I’ve been listening to a number of interviews with writers lately and am reminded that writing serves as a reflection not only of my own thoughts and practice but as one more voice in capturing the larger story. 

The news from yesterday and today offers a plethora of reactions; disheartening in relation to the voting rights act, inspiring when watching Wendy Davis fight for women’s rights using her voice and presence, and for the work for the ongoing the Dream ACTivists, hopeful, listening to the presidents speech on the necessity of taking action regarding the environment and downright celebratory as the supreme court recognizes the rights of all to marry by declaring DOMA unconstitutional.

But I want to keep my eye on the prize  – equality is a slippery word in the world of legalities – if we treat each person exactly “equally”, i.e. the same the results, due to context and history, will likely result in inequality.

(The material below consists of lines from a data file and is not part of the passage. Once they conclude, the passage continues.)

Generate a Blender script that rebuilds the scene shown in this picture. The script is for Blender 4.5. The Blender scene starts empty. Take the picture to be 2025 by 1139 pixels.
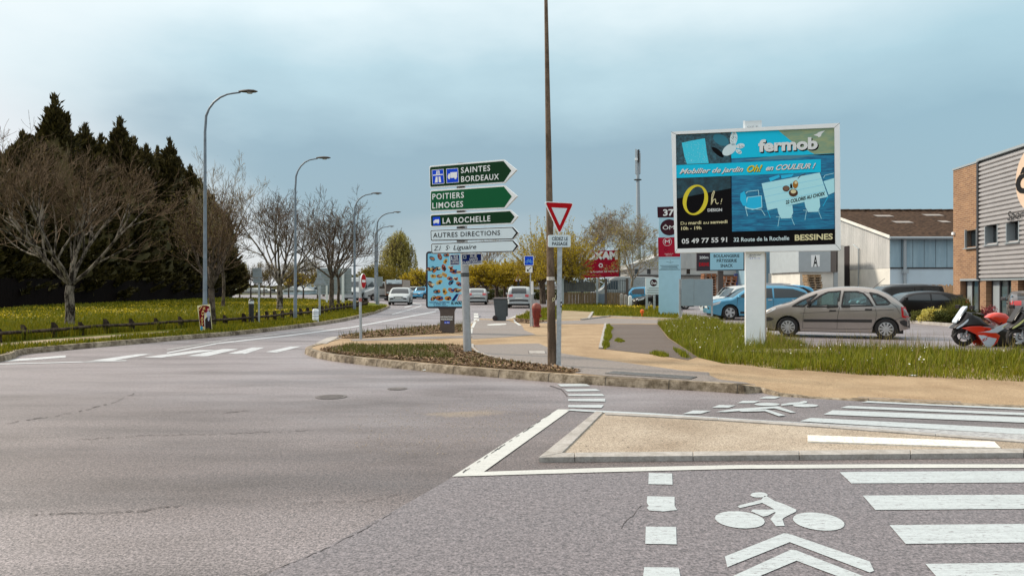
import bpy, bmesh, math, random
import numpy as np
from mathutils import Vector, Matrix
from mathutils.geometry import tessellate_polygon, delaunay_2d_cdt
R = math.radians
random.seed(7)
rng = np.random.default_rng(7)
sc = bpy.context.scene
COL = sc.collection
# ------------------------------------------------------------------ camera
EYE = 1.55; FPX = 1500.0; CX = 1012.5; HY = 566.0
cam_d = bpy.data.cameras.new("camera"); cam = bpy.data.objects.new("camera", cam_d); COL.objects.link(cam)
cam.location = (0, 0, EYE); cam.rotation_euler = (R(90), 0, 0)
cam_d.sensor_width = 36; cam_d.lens = FPX/2025*36; cam_d.shift_y = -3.5/2025
cam_d.clip_start = 0.1; cam_d.clip_end = 6000
sc.camera = cam
# ------------------------------------------------------------------ world, sun, exposure
SUN_AZ = Vector((-0.90, 0.43)); SUN_EL = R(38)
SUN_TO = Vector((SUN_AZ.x*math.cos(SUN_EL), SUN_AZ.y*math.cos(SUN_EL), math.sin(SUN_EL))).normalized()
sun_d = bpy.data.lights.new("sun", 'SUN'); sun = bpy.data.objects.new("sun", sun_d); COL.objects.link(sun)
sun_d.energy = 3.9; sun_d.angle = R(7); sun_d.color = (1.0, 0.90, 0.76)
sun.rotation_euler = SUN_TO.to_track_quat('Z', 'Y').to_euler(); sun.location = (-20, 10, 30)
w = bpy.data.worlds.new("World"); sc.world = w; w.use_nodes = True
nt = w.node_tree; nt.nodes.clear()
def N(t, **k):
    n = nt.nodes.new(t)
    for a, b in k.items(): setattr(n, a, b)
    return n
def Lk(a, b): nt.links.new(a, b)
def mth(op, a, b=None, clamp=False):
    n = N('ShaderNodeMath', operation=op); n.use_clamp = clamp
    for i, q in enumerate((a, b)):
        if q is None: continue
        if isinstance(q, (int, float)): n.inputs[i].default_value = q
        else: Lk(q, n.inputs[i])
    return n.outputs[0]
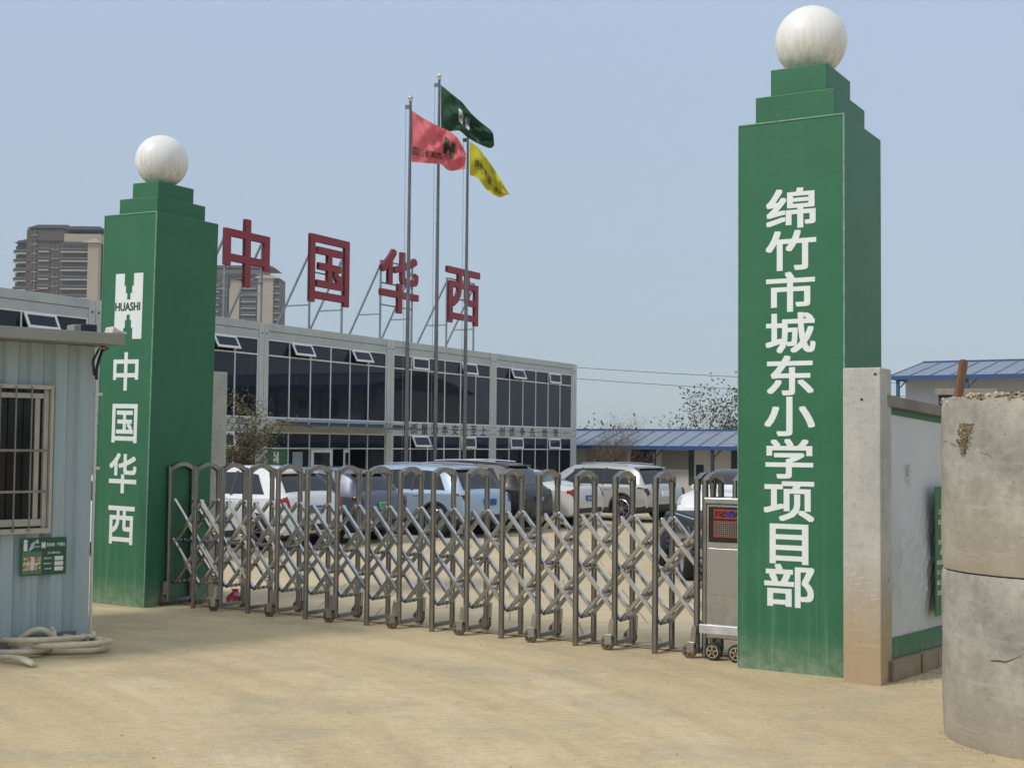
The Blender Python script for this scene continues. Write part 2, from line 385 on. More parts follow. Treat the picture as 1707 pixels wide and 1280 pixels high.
def face_z(px, py, P, nrm): return PL(px, py, P, nrm).z

# right pillar
def on_r(px, py):                                   # pixel -> local x,z on the right pillar's front face
    q = PL(px, py, CR, V); return (q - CR).dot(U), q.z
def on_l(px, py):
    q = PL(px, py, CL, V); z = q.z; return (q - CL).dot(U) - .0155 * z, z
rp, rshaft = pillar('taller looking right-hand green gate pillar with a column of ten white characters and a white globe', CR, 1.02, 1.22, (5.10, 5.38, 5.66), .345)
for ch, x0, x1, y0, y1 in (('绵', 1277, 1360, 314, 381), ('竹', 1276, 1361, 384, 451), ('市', 1277, 1359, 453, 520), ('城', 1276, 1360, 521, 589),
                           ('东', 1278, 1357, 592, 659), ('小', 1274, 1359, 661, 727), ('学', 1276, 1356, 731, 798), ('项', 1273, 1358, 802, 869),
                           ('目', 1283, 1348, 873, 940), ('部', 1274, 1358, 940, 1012)):
    xm, ymid = (x0 + x1) / 2, (y0 + y1) / 2
    a, _ = on_r(x0, ymid); b, _ = on_r(x1, ymid); _, zt = on_r(xm, y0); _, zb = on_r(xm, y1)
    put_text(MB(), ch, a, b, zb, zt, -.0025, .0016, .022).build('letter', WHITE, rp)
lp, lshaft = pillar('left-hand green gate pillar with a white stepped H emblem above four white characters', CL, .93, 1.10, (4.93, 5.15, 5.37), .34, .0155, -.045)
mkx0, _ = on_l(192, 512); mkx1, _ = on_l(237.5, 512); _, mz1 = on_l(214, 457); _, mz0 = on_l(214, 566)
emb = put_h(MB(), mkx0, mkx1, mz0, mz1, -.004, -.001).build('emblem', WHITE, lp)
ex0, _ = on_l(193, 512); ex1, _ = on_l(234, 512); _, ez1 = on_l(214, 505); _, ez0 = on_l(214, 519)
put_text(MB(), 'HUASHI', ex0, ex1, ez0, ez1, -.007, .004, .015).build('emblem_lettering', DKGREEN, emb)
for ch, x0, x1, y0, y1 in (('中', 189, 231, 588, 652), ('国', 187, 229, 674, 739), ('华', 182, 228, 756, 823), ('西', 180, 224, 844, 908)):
    xm, ymid = (x0 + x1) / 2, (y0 + y1) / 2
    a, _ = on_l(x0, ymid); b, _ = on_l(x1, ymid); _, zt = on_l(xm, y0); _, zb = on_l(xm, y1)
    put_text(MB(), ch, a, b, zb, zt, -.0025, .0016, .018).build('letter', WHITE, lp)

# ================================================================== RETRACTABLE GATE
g0 = CL + U * .05 + V * .34; g1 = Vector((1.828, 13.10, 0))
GA = math.atan2((g1 - g0).y, (g1 - g0).x); GL = (g1 - g0).length; NF = 17; PIT = GL / (NF - 1)
gate = thing('retractable_gate', 'stainless steel folding retractable gate drawn across the yard entrance between the green pillars', 'gate', g0, GA)
GH = 1.73; GD = .40; PW = .062
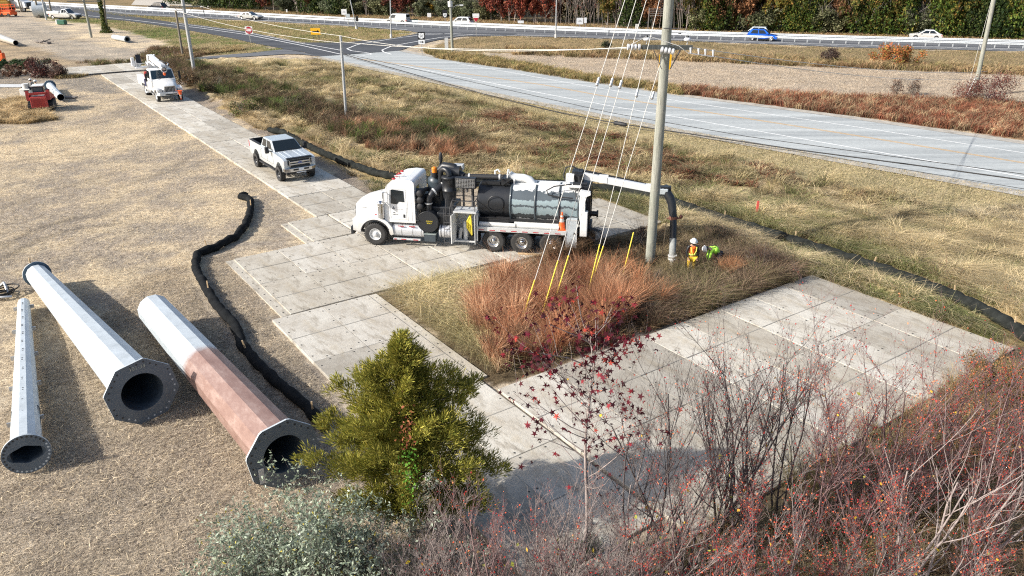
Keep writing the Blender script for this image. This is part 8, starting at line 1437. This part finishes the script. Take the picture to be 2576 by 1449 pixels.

I prefer the word equity for that reason, and a dedication to creating equal access to opportunity. This implies that in order to get true equality creating differences in how we ensure that equality is essential.

Here is the crux of the difference from a NY Times article: But a tension runs through the cases, one based on different conceptions of equality. Some justices are committed to formal equality. Others say the Constitution requires a more dynamic kind of equality, one that takes account of the weight of history and of modern disparities http://www.nytimes.com/2013/06/23/us/supreme-court-weighs-cases-redefining-legal-equality.html?pagewanted=all

My own response to the array of legalities concerning civil rights (and I include the protection of our environment as a far reaching civil right) is an echo of Audre Lorde’s essay “There is No Hierarchy of Oppressions” . I was born Black and a woman. I am trying to become the strongest person I can become to live the life I have been given and to help effect change toward a livable future for this earth and for my children. As a Black, lesbian, feminist, socialist, poet, mother of two including one boy and member of an interracial couple, I usually find myself part of some group in which the majority defines me as deviant, difficult, inferior or just plain “wrong”. From my membership in all of these groups I have learned that oppression and the intolerance of difference come in all shapes and sizes and colors and sexualities; and that among those of us who share the goals of liberation and a workable future for our children, there can be no hierarchies of oppression.

 If we have civil rights that are truly rooted in social justice there can be no hierarchy of equalities.